I am rather proud of this title, despite it being pure cringe (you would expect no less of me, surely), with trulli being traditional dry stone buildings (with a distinctive conical, corbelled, roof) typically of the Puglia/Apulia region of Italy conjoined with an “Instagramtastic” taste adjective (if had gone the full “Instadescriptor“, it could have been “Trulli cooked to perfection” or “Trulli to die for” I suppose) to get to a Chitty Chitty Bang Bang character. Little things, please little minds as the saying goes, and it rather pleased mine.
The title, with its Puglian/Apulian reference, brings me to the recent setting up of Franco Apulia Street Food in St. Andrew Church coffee court (on the junction of Wellfield Road, Pen Y Lan Road, Ninian Road and Malborough Road – a dog related matter at the vets on the latter being why I had venture out East) in Roath.
The set up is rather intriguing, with a horse box and a wood burning oven (blazingly away nicely when I arrived).

Some may be a little incensed 😉 by trading on church grounds, but I am all for duel use/bringing space back into productive use.
Can’t say I have much experience of Puglian street food, with it not being exactly widespread in the UK.
Looking at the menu,

this is a surprise.
Give me this sort of food over McDonald’s muck (I am not a fan and if that makes me a food snob then so be it) any day of the week, with the thought of deep fried dough filled with tomato, mozzarella and other goodies (panzerotti) and pastry tarts filled with ricotta or egg custard (and often cherries) (pasticciotto) making for a far more attractive proposition (to my mind, at least) than a Big Mac and a molten McDonalds’ apple pie (whose interior is according to reliable sources, me – based on the only one I had 30 odd years ago, the hottest substance in the known universe, reaching in excess of 101 billion Kelvin).
I went for the Rudy Valentino (apparently a rather smoldering 1920’s Hollywood actor known as the ” Latin Lover“) panzerotti, with a filling of san marzano tomato sauce, mozzarella, caramelised onions and goats cheese.

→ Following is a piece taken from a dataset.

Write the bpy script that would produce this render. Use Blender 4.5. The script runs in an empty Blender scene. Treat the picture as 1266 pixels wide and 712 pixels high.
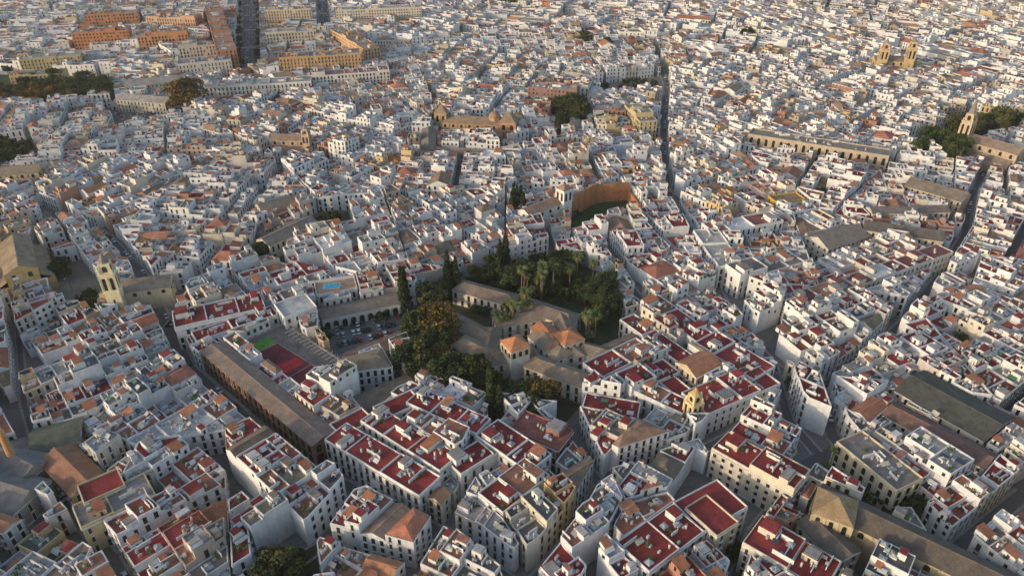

Sort of like a calzone, but with a lovely crisp, bubbly, outer shell of dough from it being deep fried (oil bob on temp wise, thus no oily residue).

The interior was nicely hot, being at the food goldilocks temperature so as to not incinerate the roof of the mouth but still being piping hot, with a nice sweetness from the san marzano sauce and caramelised onions balanced out by the lactic creaminess of the mozzarella and tartness of the goats cheese.
Classy bit of fast food this, with it being eminently portable, very tasty and rather keenly priced at £4.50.
For a quick lunch it is all you really need, but I (of course) had more in the form of some good crispy fries (£2 50 – for those shouting at the back it is not a pizza so it is fine)

and some sweet pettoles (£2.50).

The latter were fried dough balls, with a liberal dousing of icing sugar. As I understand it, they are often savoury, but worked a treat as sweet (with a bit of body to them, but not being too dense or too sweet).
The setting is outdoors and I was lucky with the weather

but there is sheltered sitting if it is more inclement.

This all cost me the less than princely sum of £9, which to me is great value. Cheaper than a Big Mac, large fries and an apple pie and a lot better I would surmise (as indicated above I have not be to one for 30 odd years, but as they trade on rigid conformity I assume it hasn’t changed much).
The chaps there are really nice, giving Oscar

and me a gratis treat,

the latter a try of their really nice san marzano sauce topped focaccia (full portion is a mere £2.50). Lovely and light, with a pleasing bubbly texture and a lovely sauce on top. Very good indeed this.
The verdict
I really liked the food here, which works sitting in or on the run. The panzerotti is my kind of food, with the delightfully crisp dough encasing a very well flavoured and generously filled interior. The fries were nice (did need salt – provided on request), but aren’t really necessary. Next time, I would go for the cialledda salad to accompany my panzerotti.
The cherry on the cake (sadly they were out of the pasticciotto, which often include dark cherries ) or perhaps the cherry tomato on the panzerotti is the price. For the panzerotti, these start at £4.00 (for you basic San Nicola) and top out at £4.95 (for the meat feast and piccante versions). Extras of either njuda or ricotta forte (latter not for the faint hearted apparently) would add a mere 50p.
For the quality of the panzerottis here, these prices are some bargain. Made for very much a “buon pasto“.
Parking along Ninian Road is pretty easy (I worked off my lunch with a amble around the park with the dog), with two hours gratis. There is also their stall (where the ill-fated Smashed used to be, I believe) in the market if you are in central Cardiff and in need of a good value lunch.
Deserves to do well this place, I will definitely be back.
The details
Address: Pen -y – Lan Road side of St. Andrew’s coffee court, Wellfield Road Cardiff, CF24 3RB
and
Cardiff Central Market, Ground Floor (Hayes entrance side) Stall 179 -182, Cardiff, CF10 1AU.